Abstract

The paper addresses the two-fold rise in teacher-student ratio in the American K-12 school system in the post-World War II period accompanied by the evidence of a decline in the relative quality of teachers. We develop a dynamic general equilibrium framework for analyzing the teacher quantity-quality trade-off and offer an explanation to the observed trends. Our OLG model features two stages of education: basic and advanced (college), the latter required of teachers. The cost of hiring teachers is influenced by the outside opportunities for college graduates in the production sector. We show that the latter factor strengthens in the process of endogenous growth and that it affects the optimal trade-off between quantity and quality of teachers such that the number of teachers hired will grow over time while their relative, but not the absolute, human capital attainment will fall.

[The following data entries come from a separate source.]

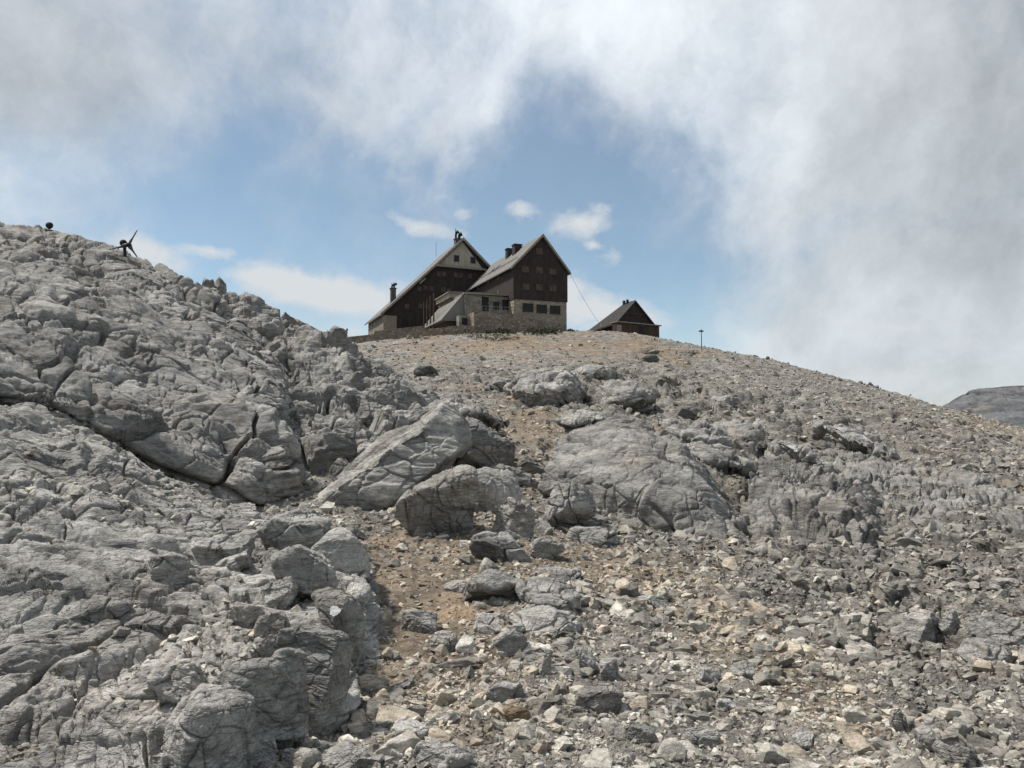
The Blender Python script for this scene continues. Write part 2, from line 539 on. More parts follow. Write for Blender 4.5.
# the brown path / slope patches given by where they lie on the hill
def soilmask(px, py):
    s = (1.3 * blob(px, py, 430, 610, 95, 85) + 1.0 * blob(px, py, 650, 590, 150, 32, -25) + .62 * blob(px, py, 470, 345, 150, 16) +
         .75 * blob(px, py, 520, 425, 75, 32) + .8 * blob(px, py, 760, 650, 110, 26, -40) + .5 * blob(px, py, 640, 350, 110, 14, -12) +
         .8 * blob(px, py, 1000, 425, 60, 9, -14) + .5 * blob(px, py, 430, 690, 90, 60) + .6 * blob(px, py, 850, 715, 80, 22, -45) + .6 * blob(px, py, 560, 560, 60, 22))
    return s


soil = np.clip(soilmask(gpxx, gpyy) * 1.0 + .7 * lown, 0, 1) * (Yg > 0)
soil = sstep(.25, .75, soil)
rocky = np.clip(.25 + 1.1 * blob(gpxx, gpyy, 900, 520, 260, 110, -20) + .8 * blob(gpxx, gpyy, 620, 400, 180, 28) + .5 * blob(gpxx, gpyy, 700, 440, 120, 40) + .5 * lown2 - .7 * soil, .06, 1.1)
gsize = np.clip((Yg / 14.) ** .75, .55, 3.0)
disp = np.zeros(len(GP), np.float32)
gres = np.maximum(np.linalg.norm(np.gradient(ground, axis=0), axis=-1), np.linalg.norm(np.gradient(ground, axis=1), axis=-1)).reshape(-1).astype(np.float32)
# three relief bands blended by distance so that features keep a natural size
for (ya, yb, size, seed) in ((0, 14, .55, 500), (14, 38, 1.0, 520), (38, 400, 1.9, 540)):
    wt = 1.0
    wa = sstep(ya * .75, ya * 1.25 + 1e-3, Yg) if ya else 1
    wb = 1 - sstep(yb * .75, yb * 1.25, Yg)
    wt = wa * wb
    sel = wt > 0
    disp[sel] += (wt[sel] * rockdisp(GP[sel], size, 1.0, (10, 32, 0), 1.8, seed, strata=.5, rough=1.3, tilt=.8, res=gres[sel], joints=[((.5, -.2, .85), .9, .10, .16, .03)])).astype(np.float32)
smallb = .045 * np.clip(Yg / 8, .6, 9) * fbm((GP / .35 / np.clip(Yg / 8, .6, 6)[:, None]).astype(np.float32), 4, 560)
big = .35 * lown * np.clip(Yg / 30, 0.1, 2.5) * rocky
fade = 1 - sstep(180, 260, Yg)
disp = (disp * rocky * .8 + smallb + big) * fade
plateau = np.clip(1.3 - 1.3 * np.exp(-((Yg - 132) / 24) ** 4), 0.10, 1)
plateau = np.where((gpxx > 330) & (gpxx < 720), plateau, 1)
disp = disp * np.where(plateau < 1, plateau, 1)
disp = disp * (1 - .6 * sstep(45, 75, Yg))
ground = (GP + gn.reshape(-1, 3) * disp[:, None]).reshape(ground.shape)
GP = ground.reshape(-1, 3)
gf = gridfaces(*ground.shape[:2])
me = mesh_from('hillside', GP, gf[:, ::-1] if gn[300, 625, 2] > 0 else gf, M_GROUND)
attr(me, 'soil', soil)
hill = tag(link('hillside', me), kind='structure')
hill['label'] = 'stony brown and grey mountain slope rising to the houses'
gx_, gy_ = np.meshgrid(np.linspace(-45, 45, 90), np.linspace(-50, 2.2, 60))
gz_ = -.09 + .05 * noise(np.stack([gx_, gy_, 0 * gx_], -1).reshape(-1, 3) / 1.5, 5).reshape(gx_.shape)
me = mesh_from('ground', np.stack([gx_, gy_, gz_], -1).reshape(-1, 3), gridfaces(60, 90), M_GROUND)
attr(me, 'soil', np.zeros(5400))
tag(link('ground', me), 'stony ground in front of the slope', kind='structure')

BV, BF, off = [], [], 0


def add_bvh(Gr, st):
    global off
    d = Gr[::st, ::st]
    f = gridfaces(*d.shape[:2]) + off
    BV.extend(map(tuple, d.reshape(-1, 3).tolist())); BF.extend(map(tuple, f.tolist())); off += d.shape[0] * d.shape[1]


add_bvh(ground[:1050], 4)

# ------------------------------------------------------------------ great outcrops (nets of points)
SURF = {}


def outcrop(name, net, nu, nv, label, cat='rock outcrop', mat=None, st=4, **kw):
    P = np.array([[W(*p) for p in row] for row in net])        # rows, cols, 3
    P = resample(P, nv)
    P = np.swapaxes(resample(np.swapaxes(P, 0, 1), nu), 0, 1)
    n = grid_normals(P)
    c = P.reshape(-1, 3).mean(0)
    mid = n[nv // 3, nu // 2]
    if np.dot(mid, np.array([0, 0, CAMZ + 4]) - P[nv // 3, nu // 2]) < 0: n = -n; flip = True
    else: flip = False
    rs = np.maximum(np.linalg.norm(np.gradient(P, axis=0), axis=-1), np.linalg.norm(np.gradient(P, axis=1), axis=-1)).reshape(-1).astype(np.float32)
    d = rockdisp(P.reshape(-1, 3), res=rs, **kw)
    P = (P.reshape(-1, 3) + n.reshape(-1, 3) * d[:, None]).reshape(P.shape)
    SURF[name + label] = P
    f = gridfaces(*P.shape[:2])
    org = np.array([c[0], c[1], P[..., 2].min()])
    me = mesh_from(name, P.reshape(-1, 3) - org, f if not flip else f[:, ::-1], mat or M_ROCK)
    o = link(name, me); o.location = org
    tag(o, label, cat)
    add_bvh(P, st)
    return P


def back(row, dpy, dY):
    return [(p, q + dpy, y + dY) for p, q, y in row]


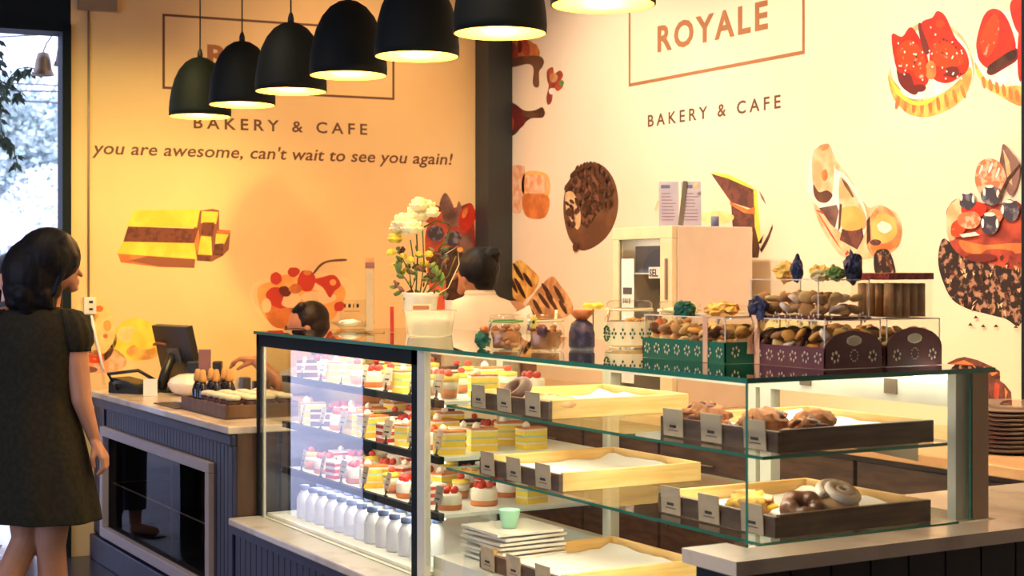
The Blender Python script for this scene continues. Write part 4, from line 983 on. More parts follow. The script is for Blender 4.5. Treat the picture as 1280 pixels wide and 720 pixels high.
for x,y,dd,r_ in ((505,278,0,.052),(522,268,.04,.055),(515,285,-.05,.048),(534,260,.05,.045),(524,256,0,.042),(541,266,-.02,.032),(497,286,.03,.035)): rose(rel(x,y,dd),r_,'petal')
for x,y,r_ in ((494,298,.034),(489,316,.022),(513,325,.020),(530,330,.024),(504,320,.018),(493,332,.018),(523,318,.018),(536,318,.02),(508,338,.018)): rose(rel(x,y,random.uniform(-.04,.04)),r_,'petal_yellow','small_bloom')
b = MB()
for k in range(60):
    x, y = random.uniform(492,560), random.uniform(310,372); c = rel(x,y,random.uniform(-.05,.05))
    b.ball(c,(.004,.020,.009),('leaf_green','leaf_brown','stem_green')[k%3],1,None,.2,5,Matrix.Rotation(random.random()*6,3,'Z') @ Matrix.Rotation(random.uniform(-1,1),3,'X'))
for x,y in ((498,333),(545,342),(552,350)): b.ball(rel(x,y),(.01,.022,.032),'leaf_green',2,None,.3,6)
b.build('leaves',e)
e = empty('plastic_tub',(2.54,5.04,ZS),'frosted white plastic tub in front of the flower pot','tub')
MB().lathe([(0,0),(.078,0),(.082,.004),(.095,.088),(.099,.090),(.099,.096),(.093,.096),(.080,.006),(0,.005)],(0,0,0),'frosted',36).build('tub_body',e)
MB().lathe([(0,.006),(.077,.006),(.086,.07),(0,.074)],(0,0,0),'paper',28).build('contents',e)
o = MB().box((-.035,-.02,0),(.035,.02,.20),'red_box',bev=.002).build('red_carton',None,P(547,410,z=ZS),math.radians(-30)); tag(o,'narrow red carton standing right of the flower pot','carton')
e = empty('acrylic_stand',(2.47,5.42,ZS),'tall narrow acrylic strip stand with brown top','stand',None,math.radians(-30))
MB().box((-.055,-.03,0),(.055,.03,.004),'acrylic').build('foot',e); MB().box((-.018,-.0015,.004),(.018,.0015,.25),'acrylic').build('strip',e)
MB().box((-.018,-.0025,.251),(.018,.0025,.275),'card_mauve').build('brown_band',e); MB().box((-.016,-.0025,.2755),(.016,.0025,.292),'pastry').build('pastry_picture',e)
MB().box((-.014,-.0032,.01),(.014,-.0016,.245),'frosted').build('insert',e)
e = empty('sample_stand',P(441,407,z=ZS),'small clear countertop sign with dark round letters','sign',None,math.radians(-30))
MB().box((-.06,-.03,0),(.06,.03,.004),'acrylic').build('foot',e); MB().box((-.058,-.002,.004),(.058,.002,.115),'acrylic').build('panel',e)
b = MB()
for x, w_ in ((-.034,.5),(-.014,1),(.004,.35),(.022,1)): b.ball((x,-.0035,.088),(.0065*w_,.0015,.010),'ink',2)
for k in range(9): b.box((-.035+k*.0075,-.003,.062),(-.031+k*.0075,-.0022,.0645),'ink')
b.build('sign_print',e)
e = empty('glass_dome_plate',P(440,411,z=ZS),'shallow clear glass dish left of the acrylic strip','dish')
MB().lathe([(0,0),(.05,0),(.055,.006),(.095,.026),(.096,.030),(.092,.030),(.053,.010),(0,.008)],(0,0,0),'acrylic',36).build('dish',e)
MB().ball((-.01,0,.026),(.045,.04,.013),'paper',3,None,.4,6).build('wrapped_sweet',e)
o = MB().box((-.006,-.006,0),(.006,.006,.10),'red_glaze',bev=.001).build('lipstick_sticker',None,P(490,415,z=ZS)); tag(o,'thin red stick standing right of the acrylic strip','stick')
o = MB().box((-.015,-.0015,0),(.015,.0015,.13),'frosted').build('clear_card_holder',None,(2.66,5.12,ZS),math.radians(-50)); tag(o,'narrow frosted card holder against the flower pot','card holder')

# ================================================================ BACK COUNTER THINGS
e = empty('cooler_cabinet',(3.85,5.33,.90),'cream countertop cooler cabinet with glass door on the back counter','cabinet')
w_, l_, h_ = .44, .46, .80; t = .03
b = MB(); b.box((.03,0,0),(w_,t,h_),'fridge_white',bev=.004); b.box((.03,l_-t,0),(w_,l_,h_),'fridge_white',bev=.004); b.box((w_-t,t,0),(w_,l_-t,h_),'fridge_in'); b.box((.03,t,0),(w_-t,l_-t,t),'fridge_in'); b.box((.03,t,h_-t),(w_-t,l_-t,h_),'fridge_white'); b.build('cabinet_body',e)
d_ = MB(); f = .055
d_.box((0,0,0),(.027,l_,f),'fridge_cream',bev=.003); d_.box((0,0,h_-f),(.027,l_,h_),'fridge_cream',bev=.003); d_.box((0,0,f),(.027,f*1.6,h_-f),'fridge_cream',bev=.003); d_.box((0,l_-f*.9,f),(.027,l_,h_-f),'fridge_cream',bev=.003)
dr = d_.build('door_frame',e); MB().edge_box((.010,f*1.6,f),(.016,l_-f*.9,h_-f),'glass','glass_edge',0).build('door_glass',dr); MB().box((-.012,.028,.48),(-.001,.040,.66),'taupe_metal',bev=.003).build('door_handle',dr)
for z in (.30,.59): MB().box((.06,t+.001,z),(w_-t-.001,l_-t-.001,z+.006),'white_board').build('shelf',e)
MB().box((.0085,.30,.10),(.0098,.40,.66),'paper').build('door_poster',dr); MB().box((.0075,.315,.50),(.0084,.385,.53),'plastic_grey').build('poster_print',dr)
MB().box((.0085,.098,.572),(.0098,.185,.622),'white_ceramic').build('door_sticker',dr)
def flat_text(s, size, m, parent, loc, rot, name):
    cu = bpy.data.curves.new('t','FONT'); cu.body = s; cu.offset = size*.03; cu.size = size; cu.resolution_u = 2
    to = bpy.data.objects.new('t',cu); C.objects.link(to); bpy.context.view_layer.update()
    me = bpy.data.meshes.new_from_object(to.evaluated_get(bpy.context.evaluated_depsgraph_get())); bpy.data.objects.remove(to)
    me.materials.clear(); me.materials.append(M[m]); o = bpy.data.objects.new(name,me); C.objects.link(o); o.parent = parent; o.location = loc; o.rotation_euler = rot
    return o
flat_text('SEL',.045,'ink',dr,(.0078,.180,.581),(PI/2,0,-PI/2),'sticker_letters')
flat_text('SALE',.03,'ink',dr,(.0072,.388,.46),(PI/2,0,-PI/2),'poster_letters')
o = MB().box((0,0,0),(.22,.36,.12),'bluegrey',bev=.004).build('blue_box',None,(3.85+.08,5.365,.90+.597)); tag(o,'blue grey box on the upper shelf inside the cooler cabinet','box')
o = MB().box((0,0,0),(.22,.30,.07),'bluegrey',bev=.004).build('blue_box',None,(3.85+.12,5.38,.90+.307)); tag(o,'flat blue grey box on the lower shelf inside the cooler cabinet','box')
e = empty('leaflet_holder',(4.02,5.50,1.701),'acrylic leaflet holder with two lilac leaflets on the cooler cabinet','leaflet holder',None,math.radians(-33))
MB().box((-.10,-.02,0),(.10,.04,.005),'acrylic').build('foot',e)
Tt = Matrix.Rotation(math.radians(-8),4,'X')
for sx, lb in ((-.095,0),(.005,1)):
    lf = MB().box((sx,0,.006),(sx+.088,.003,.205),'card_lilac',Tt).build('leaflet',e)
    b = MB()
    for k in range(9): b.box((sx+.012,-.0012,.03+k*.015),(sx+.012+random.uniform(.04,.066),-.0002,.033+k*.015),'motif_dim',Tt)
    b.box((sx+.01,-.0014,.175),(sx+.05,-.0002,.19),'bluegrey',Tt); b.build('leaflet_print',lf)
MB().box((-.012,-.006,.006),(.008,-.002,.208),'brass',Matrix.Rotation(math.radians(-8),4,'X') @ Matrix.Rotation(math.radians(7),4,'Y')).build('divider_strip',e)
MB().ball((.07,-.004,.182),(.010,.002,.014),'sponge_pale',2).build('leaflet_picture',e)
o = MB().lathe([(0,0),(.018,0),(.018,.045),(0,.045)],(0,0,0),'bluegrey',16).build('small_tin',None,(4.12,5.38,1.701)); tag(o,'small striped tin beside the leaflet holder','tin')
o['label'] = 'small dark tin on the cooler cabinet right of the leaflets'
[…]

This is accompanied by increasing inequality, among the group of college educated workers in particular. We show that this effect, which we call the rising talent premium, applies whether teacher salaries are determined based on merit pay or, alternatively, by collective bargaining. Moreover, the salary compression characterizing the collective bargaining regime has an additional effect exacerbating the loss of the more talented workers by the teaching profession. Further, we analyze a comparative dynamics effect of exogenous skill-biased technological change which raises the college premium. We show that the effect is detrimental to the aggregate quality of teachers and to the quality of basic education. An important insight from this analysis is that in the process of human capital driven economic growth the rise in premium for high ability outpaces that for the average, whereby this effect is accelerated by technological change. This puts a downward pressure on the “real” quality of education inputs and therefore can create a negative feedback effect on human capital development as a factor of economic growth.